Jetzt ist das 2002 in Schwetzingen uraufgeführte Musikdrama, bei dem es in erster Linie um das Innere der beiden Hauptfiguren geht, im Rahmen der „Ouverture spirituelle“ bei den Festspielen in der vollen Kollegienkirche konzertant zu erleben.
Kraft durch Reduktion
Musikalisch ist die Oper das pure Gegenteil zu Verdis dramatischer Wucht, denn es setzt auf Reduktion, auf die leisen und sparsamen Register und den intimen Kammerton – und auf postserielle Klangästhetik. Das Orchester flirrt, jammert, weint und erzeugt ein lautmalerisches Klanggemälde, die einzelnen Stimmungen wiedergebend. Es ist ein Teppich aus leisen bis zum vierfachen Piano, insistierenden, x-fach sich wiederholenden Motiven, Anblasgeräuschen, Haltetönen, aber auch harten Akzenten des Schlagzeugs. Auch kurze Zitate von Mozart oder Verdi sind zu hören. Manchmal jedoch, wenn etwa die Lady dem Wahnsinn verfällt oder zum Finale, werden Sequenzen zu langatmig ausgewalzt. Die komplexe Partitur wird vom zweigeteilten Klangforum Wien, das teils auch unsichtbar hinter einer Barriere sitzt, unter dem präzisen Dirigenten Vimbayi Kaziboni konzentriert und gekonnt musiziert.

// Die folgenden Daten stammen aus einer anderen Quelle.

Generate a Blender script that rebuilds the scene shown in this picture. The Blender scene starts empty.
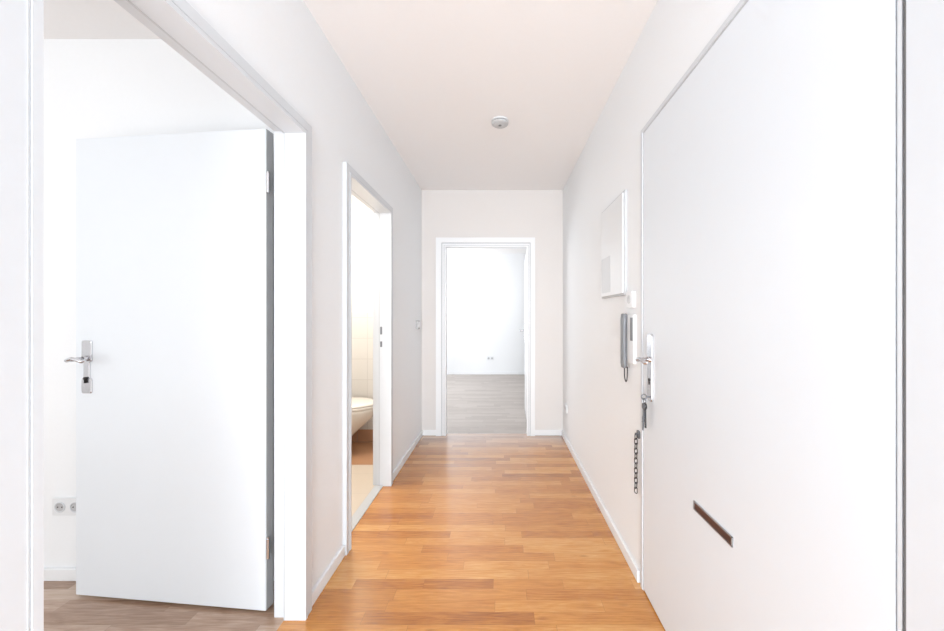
import bpy, bmesh, math, random
from mathutils import Vector, Matrix
random.seed(3)
scene = bpy.context.scene
COL = scene.collection

# ------------------------------------------------------------ materials
def new_mat(name):
    m = bpy.data.materials.new(name); m.use_nodes = True
    nt = m.node_tree
    return m, nt, nt.nodes["Principled BSDF"]

def paint(name, col, rough=0.6, bump=0.0, scale=60, metal=0.0, var=0.0):
    m, nt, b = new_mat(name)
    b.inputs["Roughness"].default_value = rough
    b.inputs["Metallic"].default_value = metal
    tc = nt.nodes.new("ShaderNodeTexCoord")
    nz = nt.nodes.new("ShaderNodeTexNoise"); nz.inputs["Scale"].default_value = scale
    nz.inputs["Detail"].default_value = 4
    nt.links.new(tc.outputs["Object"], nz.inputs["Vector"])
    mx = nt.nodes.new("ShaderNodeMix"); mx.data_type = 'RGBA'
    mx.inputs[6].default_value = (*col, 1)
    mx.inputs[7].default_value = (*[c * (1 - var) for c in col], 1)
    nt.links.new(nz.outputs["Fac"], mx.inputs[0])
    nt.links.new(mx.outputs[2], b.inputs["Base Color"])
    if bump > 0:
        bp = nt.nodes.new("ShaderNodeBump"); bp.inputs["Strength"].default_value = bump
        bp.inputs["Distance"].default_value = 0.002
        nt.links.new(nz.outputs["Fac"], bp.inputs["Height"])
        nt.links.new(bp.outputs["Normal"], b.inputs["Normal"])
    return m

def wood(name, stops, rough=0.3, row_h=0.060, len_=0.50, seam=0.3, wr=0.48, wg=0.85, shift=-0.17, coat=0.0, daylight_spill=None):
    m, nt, b = new_mat(name)
    N = nt.nodes.new; L = nt.links.new
    def math_(op, a, c=None, c2=None):
        n = N("ShaderNodeMath"); n.operation = op
        for i, v in enumerate((a, c, c2)):
            if v is None: continue
            if isinstance(v, (int, float)): n.inputs[i].default_value = v
            else: L(v, n.inputs[i])
        return n.outputs[0]
    g = N("ShaderNodeNewGeometry"); s = N("ShaderNodeSeparateXYZ"); L(g.outputs["Position"], s.inputs[0])
    X, Y = s.outputs["X"], s.outputs["Y"]
    ry = math_('DIVIDE', Y, row_h); row = math_('FLOOR', ry); fy = math_('FRACT', ry)
    w = N("ShaderNodeTexWhiteNoise"); w.noise_dimensions = '1D'; L(row, w.inputs["W"])
    off = math_('MULTIPLY', w.outputs["Value"], 7.3)
    w3 = N("ShaderNodeTexWhiteNoise"); w3.noise_dimensions = '1D'; L(math_('ADD', row, 37.7), w3.inputs["W"])
    ln = math_('ADD', math_('MULTIPLY', w3.outputs["Value"], len_*0.8), len_*0.6)
    cx = math_('ADD', math_('DIVIDE', X, ln), off); col = math_('FLOOR', cx); fx = math_('FRACT', cx)
    cb = N("ShaderNodeCombineXYZ"); L(row, cb.inputs[0]); L(col, cb.inputs[1])
    w2 = N("ShaderNodeTexWhiteNoise"); w2.noise_dimensions = '2D'; L(cb.outputs[0], w2.inputs["Vector"])
    gv = N("ShaderNodeCombineXYZ")
    L(math_('ADD', math_('MULTIPLY', X, 3.5), math_('MULTIPLY', w2.outputs["Value"], 40)), gv.inputs[0])
    L(math_('MULTIPLY', Y, 30.0), gv.inputs[1])
    nz = N("ShaderNodeTexNoise"); nz.inputs["Scale"].default_value = 1.0; nz.inputs["Detail"].default_value = 8
    nz.inputs["Roughness"].default_value = 0.68; nz.inputs["Distortion"].default_value = 2.0
    L(gv.outputs[0], nz.inputs["Vector"])
    gv2 = N("ShaderNodeCombineXYZ")
    L(math_('ADD', math_('MULTIPLY', X, 9.0), math_('MULTIPLY', w2.outputs["Value"], 90)), gv2.inputs[0])
    L(math_('MULTIPLY', Y, 150.0), gv2.inputs[1])
    nf = N("ShaderNodeTexNoise"); nf.inputs["Scale"].default_value = 1.0; nf.inputs["Detail"].default_value = 3
    L(gv2.outputs[0], nf.inputs["Vector"])
    fac = math_('ADD', math_('MULTIPLY', w2.outputs["Value"], wr), math_('MULTIPLY', nz.outputs["Fac"], wg))
    fac = math_('ADD', fac, math_('MULTIPLY', math_('SUBTRACT', nf.outputs["Fac"], 0.5), 0.7))
    fac = math_('ADD', fac, shift)
    cr = N("ShaderNodeValToRGB"); L(fac, cr.inputs[0])
    e = cr.color_ramp.elements
    e[0].position = stops[0][0]; e[0].color = (*stops[0][1], 1)
    e[1].position = stops[-1][0]; e[1].color = (*stops[-1][1], 1)
    for p, c in stops[1:-1]:
        k = e.new(p); k.color = (*c, 1)
    colour = cr.outputs[0]
    gk = N("ShaderNodeCombineXYZ"); L(math_('MULTIPLY', X, 5.0), gk.inputs[0]); L(math_('MULTIPLY', Y, 11.0), gk.inputs[1])
    vk = N("ShaderNodeTexVoronoi"); vk.inputs["Scale"].default_value = 1.0; L(gk.outputs[0], vk.inputs["Vector"])
    kn = N("ShaderNodeMapRange"); L(vk.outputs["Distance"], kn.inputs["Value"]); kn.inputs["From Min"].default_value = 0.03; kn.inputs["From Max"].default_value = 0.14
    kn.inputs["To Min"].default_value = 0.4; kn.inputs["To Max"].default_value = 0.0
    mk = N("ShaderNodeMix"); mk.data_type = 'RGBA'; L(kn.outputs[0], mk.inputs[0]); L(colour, mk.inputs[6]); mk.inputs[7].default_value = (*stops[0][1], 1)
    colour = mk.outputs[2]
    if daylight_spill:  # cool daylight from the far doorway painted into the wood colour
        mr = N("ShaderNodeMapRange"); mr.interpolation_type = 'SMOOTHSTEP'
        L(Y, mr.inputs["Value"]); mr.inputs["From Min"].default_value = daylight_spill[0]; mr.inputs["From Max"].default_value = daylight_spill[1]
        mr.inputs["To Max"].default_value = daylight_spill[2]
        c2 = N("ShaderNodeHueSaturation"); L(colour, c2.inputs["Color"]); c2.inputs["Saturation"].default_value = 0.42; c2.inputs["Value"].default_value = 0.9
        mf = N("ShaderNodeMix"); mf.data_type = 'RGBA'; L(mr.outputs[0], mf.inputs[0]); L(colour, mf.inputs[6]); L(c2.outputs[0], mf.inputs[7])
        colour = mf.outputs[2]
    dy = math_('MINIMUM', fy, math_('SUBTRACT', 1.0, fy)); dx = math_('MINIMUM', fx, math_('SUBTRACT', 1.0, fx))
    sy = math_('LESS_THAN', dy, 0.013); sx = math_('LESS_THAN', dx, 0.0022)
    sm = math_('MULTIPLY', math_('MAXIMUM', sy, sx), seam)
    mx = N("ShaderNodeMix"); mx.data_type = 'RGBA'
    L(sm, mx.inputs[0]); L(colour, mx.inputs[6])
    mx.inputs[7].default_value = (*[c * 0.5 for c in stops[0][1]], 1)
    L(mx.outputs[2], b.inputs["Base Color"])
    b.inputs["Roughness"].default_value = rough
    b.inputs["Coat Weight"].default_value = coat; b.inputs["Coat Roughness"].default_value = 0.18
    bp = N("ShaderNodeBump"); bp.inputs["Strength"].default_value = 0.12; bp.inputs["Distance"].default_value = 0.001
    L(nz.outputs["Fac"], bp.inputs["Height"]); L(bp.outputs["Normal"], b.inputs["Normal"])
    return m

def tiles(name, c1, c2, grout, w, h, axes="xz", rough=0.2, split=None, splitcol=None, axis="Z", mortar=0.003):
    m, nt, b = new_mat(name)
    N = nt.nodes.new; L = nt.links.new
    g = N("ShaderNodeNewGeometry"); s = N("ShaderNodeSeparateXYZ"); L(g.outputs["Position"], s.inputs[0])
    cb = N("ShaderNodeCombineXYZ")
    if axes == "xy":
        L(s.outputs["X"], cb.inputs[0]); L(s.outputs["Y"], cb.inputs[1])
    else:
        a = N("ShaderNodeMath"); a.operation = 'ADD'; L(s.outputs["X"], a.inputs[0]); L(s.outputs["Y"], a.inputs[1])
        L(a.outputs[0], cb.inputs[0]); L(s.outputs["Z"], cb.inputs[1])
    br = N("ShaderNodeTexBrick"); br.offset = 0; br.inputs["Scale"].default_value = 1
    br.inputs["Brick Width"].default_value = w; br.inputs["Row Height"].default_value = h
    br.inputs["Mortar Size"].default_value = mortar
    br.inputs["Color1"].default_value = (*c1, 1); br.inputs["Color2"].default_value = (*c2, 1)
    br.inputs["Mortar"].default_value = (*grout, 1)
    L(cb.outputs[0], br.inputs["Vector"])
    out = br.outputs["Color"]
    if split:
        lt = N("ShaderNodeMath"); lt.operation = 'GREATER_THAN'; L(s.outputs[axis], lt.inputs[0]); lt.inputs[1].default_value = split
        mx = N("ShaderNodeMix"); mx.data_type = 'RGBA'; L(lt.outputs[0], mx.inputs[0]); L(out, mx.inputs[6])
        mx.inputs[7].default_value = (*splitcol, 1); out = mx.outputs[2]
    L(out, b.inputs["Base Color"]); b.inputs["Roughness"].default_value = rough
    return m

M_WALL = paint("wall_paint", (0.895, 0.91, 0.925), 0.75, 0.15, 90, var=0.02)
M_CEIL = paint("ceiling_paint", (0.935, 0.92, 0.915), 0.85, 0.1, 90, var=0.02)
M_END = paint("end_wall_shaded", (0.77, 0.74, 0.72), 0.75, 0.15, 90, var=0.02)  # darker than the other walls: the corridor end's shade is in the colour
M_GLOSS = paint("white_lacquer", (0.88, 0.895, 0.91), 0.35, 0.0, 30, var=0.02)
M_DOOR = paint("door_lacquer", (0.79, 0.83, 0.87), 0.4, 0.05, 12, var=0.02)
M_FRAME = paint("frame_lacquer", (0.68, 0.705, 0.735), 0.35, 0.0, 30, var=0.02)
M_LINE = paint("frame_groove", (0.56, 0.58, 0.60), 0.6)
M_GAP = paint("gasket_grey", (0.16, 0.165, 0.17), 0.7)
M_EDGE = paint("door_edge_grey", (0.42, 0.43, 0.44), 0.6)
M_CHROME = paint("brushed_nickel", (0.64, 0.64, 0.66), 0.22, metal=1.0)
M_DARK = paint("black_metal", (0.05, 0.05, 0.055), 0.4, metal=0.6)
M_STEELD = paint("dark_steel", (0.20, 0.21, 0.23), 0.35, metal=0.8)
M_RIM = paint("steel_rim", (0.42, 0.43, 0.45), 0.3, metal=0.8)
M_PLASTIC = paint("white_plastic", (0.80, 0.815, 0.83), 0.3)
M_SWITCH = paint("switch_plastic", (0.56, 0.57, 0.58), 0.4)
M_GREYP = paint("grey_plastic", (0.19, 0.20, 0.21), 0.35)
M_HANDSET = paint("handset_grey_plastic", (0.21, 0.22, 0.235), 0.4)
M_HOLE = paint("dark_hole", (0.02, 0.02, 0.02), 0.8)
M_SLOT = paint("brown_slot", (0.09, 0.038, 0.025), 0.6)
M_CERAM = paint("ceramic", (0.74, 0.68, 0.61), 0.12)
M_SEAT = paint("toilet_seat_plastic", (0.78, 0.73, 0.67), 0.25)
M_SOCK = paint("socket_grey", (0.5, 0.5, 0.51), 0.4)
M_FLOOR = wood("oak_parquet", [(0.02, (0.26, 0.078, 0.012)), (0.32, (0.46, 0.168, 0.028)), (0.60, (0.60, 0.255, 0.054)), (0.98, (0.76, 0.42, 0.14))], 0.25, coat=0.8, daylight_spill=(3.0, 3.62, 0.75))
M_FLOOR2 = wood("oak_parquet_daylit", [(0.06, (0.24, 0.13, 0.075)), (0.36, (0.39, 0.25, 0.17)), (0.62, (0.50, 0.35, 0.255)), (0.95, (0.64, 0.50, 0.40))], 0.3, coat=0.5)  # same oak, with the side room's cooler daylight mixed into the colour
M_FLOOR3 = wood("oak_parquet_window_lit", [(0.12, (0.37, 0.325, 0.295)), (0.38, (0.43, 0.38, 0.345)), (0.62, (0.47, 0.42, 0.385)), (0.92, (0.53, 0.48, 0.445))], 0.42, seam=0.2)  # same oak again, greyed to paint in the far room's window light
M_BTILE = tiles("bath_wall_tile", (0.68, 0.655, 0.62), (0.70, 0.675, 0.64), (0.61, 0.585, 0.55), 0.3, 0.2, "xz", 0.25, 1.25, (0.84, 0.82, 0.79))
M_BFLOOR = tiles("bath_floor_tile", (0.66, 0.57, 0.47), (0.68, 0.59, 0.49), (0.62, 0.54, 0.45), 0.3, 0.3, "xy", 0.3, 2.86, (0.52, 0.28, 0.155), "Y")  # brown part paints toilet shadow and reflection into the tile colour
M_BLOW = tiles("bath_brown_tile", (0.54, 0.30, 0.18), (0.56, 0.32, 0.20), (0.44, 0.30, 0.22), 0.2, 0.2, "xz", 0.25)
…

Wie schon bei der Uraufführung und auch danach mehrfach ist der Bariton Otto Katzameier, diesmal kurzfristig eingesprungen, wieder in der Titelrolle zu erleben. Er singt einen intensiven Macbeth mit einer großen stimmlichen Bandbreite.
Erschütternd sind jene Szenen, mit denen er seine Angstzustände zu bewältigen versucht. Alice Rossi ist eine flexible Lady Macbeth. Die kleineren Partien sind ideal besetzt – mit Leonardo Cortellazzi (Banquo/Geist), Davide Giangregorio (Duncan/Macduff) sowie Iris van Wijnen (in vier Rollen). Eine Hauptrolle kommt auch dem sechsköpfigen Chor Cantando Admontzu, der immer wieder Stimmgabeln benutzend, voll konzentriert und sauber singt. Heftiger Applaus!